Indications are that there is considerable community support for the initiative throughout the region. Saanich decided to move forward on a bag ban before the October municipal elections.

In September, Saanich council set a June 2020 target for banning the single-use plastic bags in that municipality.

Under Saanich’s proposed timeline, council would give its bylaw first and second readings next month prior to undertaking consultation with the public and industry. The bylaw would take effect in December 2019 but businesses would then have until June 2020 to use up their remaining plastic bag inventory.

Victoria’s new plastic bag ban officially kicked in July 1 but merchants have until Jan. 1 to deplete their stocks of the plastic bags.

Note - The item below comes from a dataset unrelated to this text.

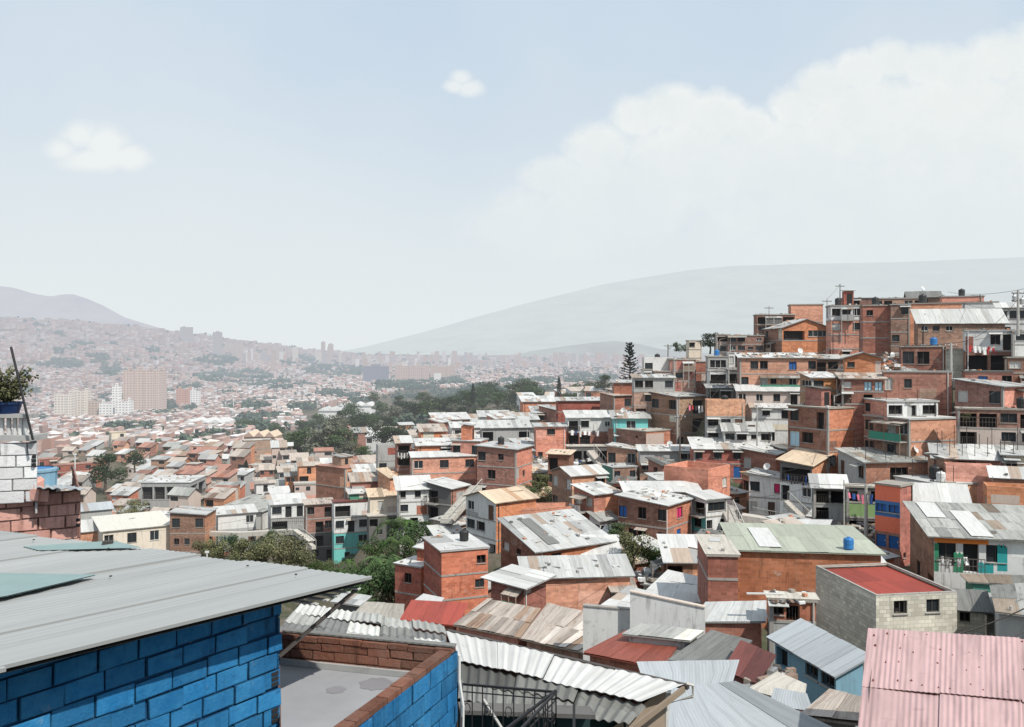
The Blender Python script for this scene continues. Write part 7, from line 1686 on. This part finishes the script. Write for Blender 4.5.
hz = t.rng(el, .0, .40, 1, 0, True)
blue = t.mix(.10, (.585, .715, .855), t.mix(1.0, sky.outputs[0], (.10, .10, .10), 'MULTIPLY'))
base = t.mix(t.math('MULTIPLY', hz, .97), blue, (.79, .837, .84)); base = t.mix(t.rng(n3, .35, .7, 0, .45), base, (.80, .85, .865))
rim = t.rng(big_c, .0, .55, 1, 0); cc = t.mix(t.rng(n2, .38, .66), (.84, .88, .875), (.955, .96, .935)); cc = t.mix(t.math('MULTIPLY', t.math('SUBTRACT', 1.0, rim), .6), cc, (.82, .865, .855)); low = t.rng(v, .05, .26, 0.0, 1)
c = t.mix(t.math('MULTIPLY', m1, t.math('MULTIPLY', low, .9)), base, cc); c = t.mix(t.math('MULTIPLY', m2, .8), c, (.91, .93, .91))
below = t.rng(z, -.02, -.06); c = t.mix(below, c, (.12, .115, .10)); t.put(bg.inputs[0], c)
w.cycles.sampling_method = 'MANUAL'; w.cycles.sample_map_resolution = 512
sun = bpy.data.lights.new('sun', 'SUN'); sun.energy = 4.8; sun.angle = math.radians(.6); sun.color = (1, .955, .88); so = bpy.data.objects.new('sun', sun); COL.objects.link(so)
sd = Vector((math.sin(AZ) * math.cos(EL), math.cos(AZ) * math.cos(EL), math.sin(EL))); so.rotation_euler = sd.to_track_quat('Z', 'Y').to_euler(); so.location = (0, 0, 200)
cam = bpy.data.cameras.new('camera'); co = bpy.data.objects.new('camera', cam); COL.objects.link(co); SC.camera = co
co.location = (0, 0, H0); co.rotation_euler = (math.radians(90), 0, 0); cam.sensor_width = 36; cam.lens = 36 * F / 1024; cam.shift_y = -(363.5 - HY) / 1024 ; cam.clip_start = .1; cam.clip_end = 60000
SC.view_settings.view_transform = 'Standard'; SC.view_settings.look = 'None'; SC.view_settings.exposure = 0
SC.render.resolution_x = 1024; SC.render.resolution_y = 727
SC.cycles.max_bounces = 5; SC.cycles.diffuse_bounces = 3; SC.cycles.glossy_bounces = 2; SC.cycles.transparent_max_bounces = 4
print('objects', len(bpy.data.objects))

Under Victoria’s bylaw, businesses may provide paper checkout bags if they tack on a minimum charge of 15 cents per bag (rising to 25 cents on July 1, 2019) and reusable checkout bags for a minimum charge of $1 per bag (rising to $2 in 2019).

The Canadian Plastic Bag Association challenged the bylaw in court arguing the city does not have jurisdiction under the Community Charter to prohibit businesses from providing plastic bags to customers. The association said the ban amounts to an environmental regulation that needs provincial approval.

In June, however,Victoria’s bylaw was upheld by the B.C. Supreme Court.